Son variadas las preguntas que se imponen en función de esta muy generalizada reflexión al respecto, pero que nos permitirían orientar hacia dónde podríamos encaminar nuestros esfuerzos. Por ejemplo, ¿Reconociendo todas las variadas identidades nacionales resolveremos los problemas que en esta materia nos siguen aquejando o abriremos pasos a nuevas parcelas nacionalistas que sigan potenciando atomizaciones étnico-culturales cada vez más específicas? ¿Es posible desprenderse de las señas de identidad cultural, que nos han acompañado por más de doscientos años, con el fin de avanzar a otras formas de identidad que reconozcan la diversidad, que valoren y respeten la diferencia y que faciliten convivencias sanas, más armoniosas y productivas? ¿Será el momento de construir, sin desconocer las raigambres culturales, vínculos sociales más abstractos que reconozcan y permitan la más amplia integración posible?

La idea en cuestión tiene relación en cómo somos capaces  de construir un orden que nos represente no a pesar de nuestras diferencias, sino que con ellas. Este fue un tema muy debatido en Alemania con posterioridad a los crímenes del nacionalsocialismo y que llevó a Dolf Sternberger  (1958) a proponer lo que, para dicho contexto histórico parecía una clara paradoja, “La Patria sin Nación”. Buscaba elevar a la comunidad política, inspirada en los valores republicanos compartidos en la Carta Constitucional, como fundamento de la definición de patria. “La patria es la Constitución, a la que damos vida. La patria es libertad, de la que disfrutamos verdaderamente sólo cuando nosotros mismos la promovemos, hacemos uso de ella y la cuidamos”, dijo Sternberger.
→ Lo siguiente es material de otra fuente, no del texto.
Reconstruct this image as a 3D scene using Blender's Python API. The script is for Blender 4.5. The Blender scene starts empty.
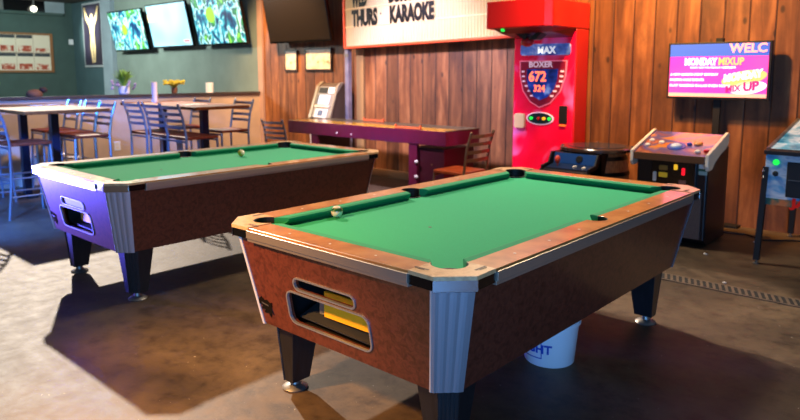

Nació de esta idea el concepto de “Patriotismo Constitucional” que se mantuvo dormido hasta la segunda mitad de la década de 1980 cuando, y nuevamente por lo demás, ante el revisionismo histórico en Alemania con respecto a su pasado nazi, surgió la preocupación de cómo  sería posible reconstruir una autoconciencia y autoconfianza nacional a la luz de ese pasado reciente en proceso de revisión. Allí surgieron las palabras de Jürgen Habermas quien planteó que ello era posible  siempre y cuando la historia en revisión fuera asumida de forma crítica y que Alemania lo podría lograr en la medida en que se conviva sobre la base de principios constitucionales universales,  arraigados en sólidas convicciones. Buscaba, más aún después de la caída del muro de Berlín a fines de dicha década, con la libertad recuperada, superar “la ebriedad de lo nacional” a través de lo que denominó un sobrio patriotismo constitucional, con la aprobación de un orden político constituido por derechos de autodeterminación y que permita superar la comunidad de destino “étnica y cultural”.

De esta manera el pacto social elaborado sobre la base, como diría Adela Cortina, de una ética pluralista, asentada en valores democráticos-republicanos, que eleve a la comunidad cívica plasmada en un orden constitucional,  muy en sintonía con un mundo cada vez más interconectado e interdependiente  y que inaugure una nueva etapa de lo que podríamos llamar la “Historia Posnacional”. La relevancia viene en la lógica de una nueva colectividad, con una ciudadanía activa y empoderada, que se sienta parte de la construcción de los valores compartidos, que no le sea impuesta o heredada, que abra espacios, desde la perspectiva más profunda de la democracia, a la posibilidad de pensarse y repensarse, con lo que está abierta a su actualización, a su auto perfeccionamiento,  a la inclusión y que reconozca el valor de educar para la diferencia, pero nunca para la discriminación.